Spotlight
Promised Land / Tierra Prometida awarded 2023 Creator Labs Photo Fund
lisa elmaleh
Oct 8, 2023
Summary
Presented by Aperture and Google’s Creator Labs, the fund provides financial support to thirty photographers at formative moments in their careers. Here, meet the winners, recognized for their exceptional artistic visions. (link below)
Google’s Creator Labs and Aperture are thrilled to announce the recipients of the second season of The Creator Labs Photo Fund—an initiative providing financial support to encourage artists at formative moments in their careers. Started in 2021 and made possible by Google Devices and Services in partnership with Aperture, the second season of the Creator Labs Photo Fund supports thirty artists working in photography and lens-based practices with a one-time $6,000 grant.
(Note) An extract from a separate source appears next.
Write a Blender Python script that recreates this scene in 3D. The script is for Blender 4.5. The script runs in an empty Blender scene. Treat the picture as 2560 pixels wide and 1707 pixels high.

The winning artists of this year’s Creator Labs Photo Fund are:
Ramie Ahmed, Wesaam Al-Badry, Devin Blaskovich, Kierra Branker, Luis Corzo, Daniel Diasgranados, Lisa Elmaleh, Ryan Frigillana, Golden, Jeremy Grier, Avijit Halder, Oji Haynes, Jenica Heintzelman, Ramona Jingru Wang, Natalie Keyssar, Ryan Patrick Krueger, Xi Li, Ira Lupu, Yael Malka, Ashley Markle, Ashley McLean, Arlene Mejorado, Shala Miller, Clara Mokri, Colton Rothwell, Keisha Scarville, Tam Stockton, Jennifer Teresa Villanueva, Isaiah Winters, and Zhidong Zhang.
Lisa Elmaleh
Around three years ago, Lisa Elmaleh began volunteering with humanitarian aid groups at the US-Mexico border, returning over time to make photographs of the landscape, aid workers, and migrants along the border. Unlike much of the photojournalism documenting the border—often characterized by quick snapshots of action or dramatic newspaper front pages—Elmaleh’s photographs, made with her 8×10 camera, operate with a different approach. “The whole process is slow,” she says. “I get to know each person that I’m photographing. I get to know the landscape in which I’m traveling.” Collectively, the photographs entangle the vast, harsh landscape—where Elmaleh has joined aid groups in search parties for migrants who have gone missing—with the soft portraits of those affected by a history of US policies. The result complicates a narrative often told in short, distinctly presented stories; in lengthening everything from the time spent on a single picture to the long-term goals of her work and activism, Elmaleh tells a story, years in the making, of empathy in a time of migratory crisis.